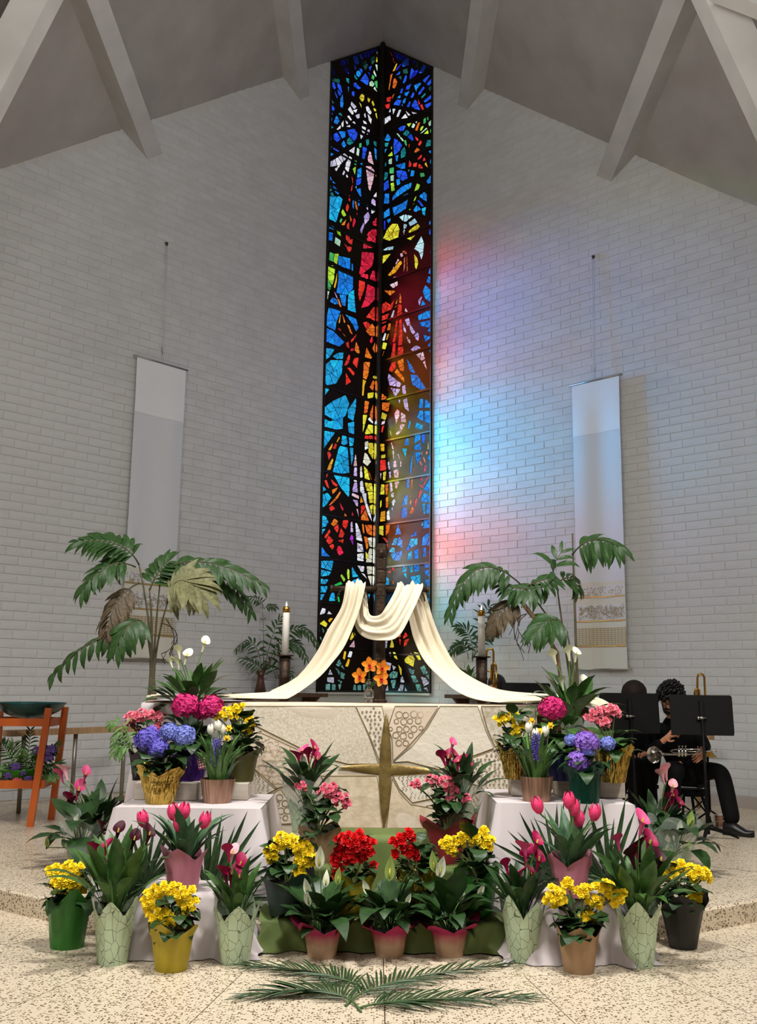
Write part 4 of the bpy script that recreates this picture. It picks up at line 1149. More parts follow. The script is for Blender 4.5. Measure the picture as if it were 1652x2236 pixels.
GREEN = leafmat('leaf_green', (68, 104, 46), (46, 78, 32))
DARK = leafmat('leaf_dark_green', (46, 76, 36), (31, 55, 26))
LIGHT = leafmat('leaf_fresh_green', (92, 128, 62), (66, 104, 48))
PALM = leafmat('palm_green', (54, 86, 40), (36, 62, 30))
OLIVE = leafmat('palm_olive', (128, 128, 88), (96, 96, 62), 0.55)
BROWNP = leafmat('palm_brown', (104, 88, 66), (66, 58, 42), 0.6)
STEM = M('flower_stem', (96, 132, 66), 0.5)
SOIL = M('potting_soil', (36, 27, 20), 0.95, bump=0.8, bscale=60)
BARK = M('palm_cane', (96, 84, 60), 0.7, col2=(60, 66, 42), scale=12)


def leaf_mesh(name, mat, prof, bend=0.6, fold=0.25, twist=0.0, n=8, wave=0.0):
    """Leaf of unit length along +Y: prof(t) half width, bend radians of droop, fold of the two halves."""
    g = G()
    y = z = 0.0
    vs = []
    for i in range(n + 1):
        t = i / n
        a = -bend * t * t
        if i:
            y += math.cos(a) / n
            z += math.sin(a) / n
        h = prof(t)
        tw = twist * t
        for k in (-1, 0, 1):
            x, zz = k * h * math.cos(fold), abs(k) * h * math.sin(fold) + wave * h * math.sin(t * 17 + k)
            vs.append((x * math.cos(tw) - zz * math.sin(tw), y, z + x * math.sin(tw) + zz * math.cos(tw)))
    fs = [(i * 3 + k, i * 3 + k + 1, i * 3 + k + 4, i * 3 + k + 3) for i in range(n) for k in (0, 1)]
    return g.add(vs, fs).mesh(name, mat)


def p_calla(t): return 0.012 if t < 0.42 else 0.092 * max(0.02, math.sin(PI * min(1, ((t - 0.42) / 0.58) ** 0.75))) ** 0.9
def p_peace(t): return 0.010 if t < 0.38 else 0.125 * max(0.02, math.sin(PI * ((t - 0.38) / 0.62) ** 0.8))
def p_round(t): return 0.012 if t < 0.25 else 0.36 * max(0.03, math.sin(PI * ((t - 0.25) / 0.75) ** 0.7)) ** 0.6
def p_ovate(t): return 0.014 if t < 0.2 else 0.27 * max(0.03, math.sin(PI * ((t - 0.2) / 0.8) ** 0.75)) ** 0.85
def p_strap(t): return 0.05 * (1 - t ** 3) ** 0.6 + 0.004
def p_tulip(t): return 0.10 * max(0.05, math.sin(PI * min(1, t * 0.9 + 0.12)))
def p_lance(t): return 0.105 * max(0.05, math.sin(PI * (t ** 0.8) * 0.97 + 0.04))


def variants(nm, mat, prof, bends, fold=0.25, tw=0.25, n=8, wave=0.0):
    return [leaf_mesh(nm, mat, prof, b, fold, rnd(-tw, tw), n, wave) for b in bends]


LEAF = {
    'calla': variants('leaf', GREEN, p_calla, (0.5, 0.9, 1.3, 0.2)), 'calla_dark': variants('leaf', DARK, p_calla, (0.5, 0.9, 1.4, 0.2)),
    'peace': variants('leaf', DARK, p_peace, (0.9, 1.4, 1.9, 0.5), wave=0.08), 'begonia': variants('leaf', DARK, p_round, (0.7, 1.2, 1.6), 0.2, wave=0.12),
    'hydrangea': variants('leaf', DARK, p_ovate, (0.7, 1.1, 1.6), 0.2, wave=0.05), 'mid': variants('leaf', GREEN, p_ovate, (0.7, 1.1, 1.6), 0.2, wave=0.05),
    'strap': variants('leaf', LIGHT, p_strap, (0.3, 0.7, 1.2)), 'tulip': variants('leaf', leafmat('tulip_leaf', (78, 110, 78), (58, 90, 62)), p_tulip, (0.3, 0.6, 1.0), 0.5),
    'lance': variants('leaflet', PALM, p_lance, (0.5, 0.9, 1.3), 0.2, n=5), 'lance_olive': variants('leaflet', OLIVE, p_lance, (0.5, 0.9, 1.3), 0.2, n=5),
    'lance_brown': variants('leaflet', BROWNP, p_lance, (0.6, 1.0, 1.5), 0.2, n=5), 'lance_light': variants('leaflet', LIGHT, p_lance, (0.5, 0.9), 0.2, n=5),
    'blade': variants('leaflet', leafmat('fan_palm', (52, 80, 42), (36, 58, 32)), lambda t: 0.046 * (1 - t ** 4) * (0.4 + 0.6 * min(1, t * 4)) + 0.001, (0.1, 0.25), 0.5, n=5)}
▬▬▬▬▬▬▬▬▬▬
Your task: Leave out any pictures and return exactly the lines from the beginning of the data through the line with "66, 42), scale=12)", inclusive.

Correct answer:
Write part 4 of the bpy script that recreates this picture. It picks up at line 1149. More parts follow. The script is for Blender 4.5. Measure the picture as if it were 1652x2236 pixels.
GREEN = leafmat('leaf_green', (68, 104, 46), (46, 78, 32))
DARK = leafmat('leaf_dark_green', (46, 76, 36), (31, 55, 26))
LIGHT = leafmat('leaf_fresh_green', (92, 128, 62), (66, 104, 48))
PALM = leafmat('palm_green', (54, 86, 40), (36, 62, 30))
OLIVE = leafmat('palm_olive', (128, 128, 88), (96, 96, 62), 0.55)
BROWNP = leafmat('palm_brown', (104, 88, 66), (66, 58, 42), 0.6)
STEM = M('flower_stem', (96, 132, 66), 0.5)
SOIL = M('potting_soil', (36, 27, 20), 0.95, bump=0.8, bscale=60)
BARK = M('palm_cane', (96, 84, 60), 0.7, col2=(60, 66, 42), scale=12)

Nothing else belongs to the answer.